I read The Rubaiyat of Omar Khayyam for the first time–not sure what I’ve been doing with my life to date.  The Fitzgerald translation is beautiful, though I hear that it’s less of a translation and more of an exercise in Fitzgerald’s own poetic talents.  Either way, I disagreed with most of the philosophy behind it strenuously and enjoyed it immensely nevertheless.  Here, have a little bit:

“A Book of Verses underneath the Bough,
A Jug of Wine, a Loaf of Bread–and Thou
Beside me singing in the Wilderness–
Oh, Wilderness were Paradise enow!”

I’d always meant to read The Prince by Niccolo Machiavelli, and it seemed as good a time as any.  Machiavelli makes a distressing amount of sense, and if you’re seeking to acquire power and not overly concerned with the morality of how you do it, this is the book for you.  Machiavelli himself didn’t seem to really follow his own precepts; he outlined what had worked, historically speaking, and extrapolated what would work in the future based on that, but he made no claims to rightness.  One can’t argue with his efficiency, even if it is terrifying.
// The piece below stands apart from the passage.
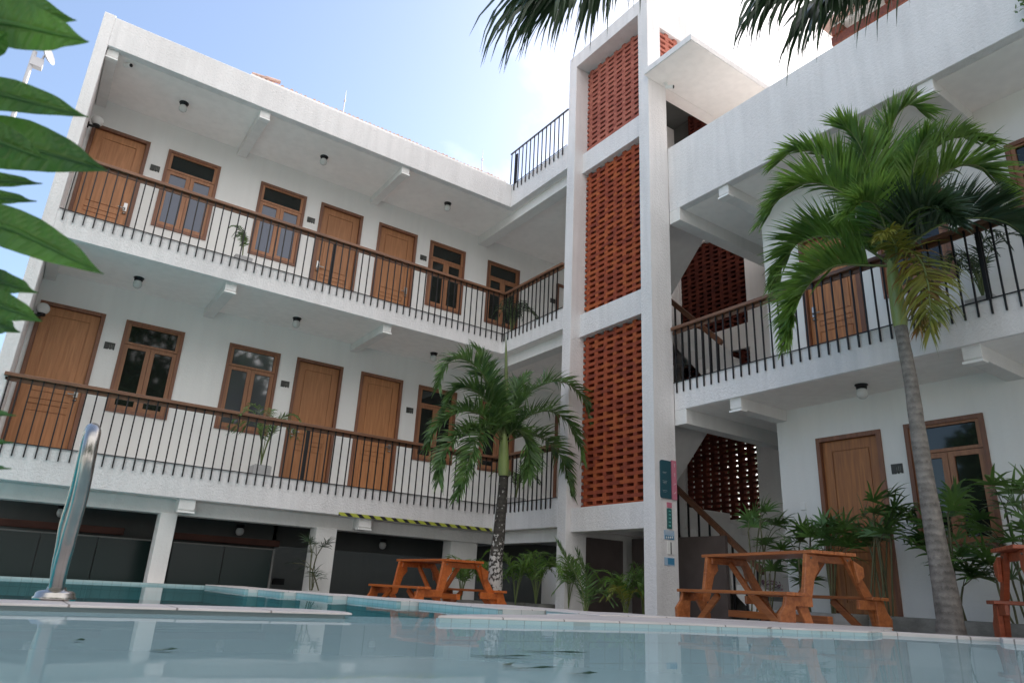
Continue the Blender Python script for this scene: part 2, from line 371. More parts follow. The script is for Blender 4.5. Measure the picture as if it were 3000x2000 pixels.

In a glaring oversight on my part, I had never seen the movie The Planet of the Apes or read the book by Pierre Boulle upon which it was based.  I still haven’t seen the movie (I know, I know), but now I’ve at least read the story.  Classic scifi with more than a little social satire is right up my alley, but I’ll admit I found the protagonist annoying; I don’t think anyone really flies into rages quite that often, regardless of their circumstances, and his arrogance was off-putting.  Then again, perhaps that in itself was a part of the satire…hmm.

I read 84, Charing Cross Road by Helene Hanff upon the wholehearted endorsement of Sam, and I was not disappointed!  This book is charming.  There is no other word for it.  I’ll warn you that you should ignore the back cover, at least if you have the same edition that I do, or you will be expecting something very different from what you get.  Slightly frustrated hopes aside, I still found this to be completely delightful, and I’m sorely tempted to start up a correspondence with a tiny overseas bookshop as a result of the experience.

Nine Tomorrows by Isaac Asimov is a collection of short stories (nine, as you may have guessed), all in the classic Asimov vein.  Some are fantastic, some are a bit tired and predictable, but all of them have the signature Asimov feel.  I particularly recommend “The Gentle Vultures” and “The Ugly Little Boy.”

While I was on the scifi kick, I read The Gods of Mars by Edgar Rice Burroughs, second in his John Carter of Mars series.  There’s not a lot to differentiate this one from the rest of the series: John Carter rescues a lot of damsels in distress (Dejah Thoris can’t make it through a novel without getting kidnapped), battles a variety of Martian monsters, and saves the day seven days out of the week–or however many days of the week Mars has.  These books are a fun excursion into scifi’s history once in a while, but I don’t recommend reading the books too closely together, or you’ll just be bored stiff by the constant action and flat characters.

I’d read an excerpt of My Life and Hard Times by James Thurber before, and I finally got around to finishing it.  Thurber is entertaining, though I think my sense of humor must differ from his just enough that I don’t find him as hilarious as a few of my friends do.  Sorry, guys!  I do like Thurber, though; he had a very interesting life.  When he was a little kid, his brother shot him in the eye with an arrow during an ill-advised (and evidently unsupervised) game of William Tell.  Rough start to life, but one has to admire the kids’ dedication to realism.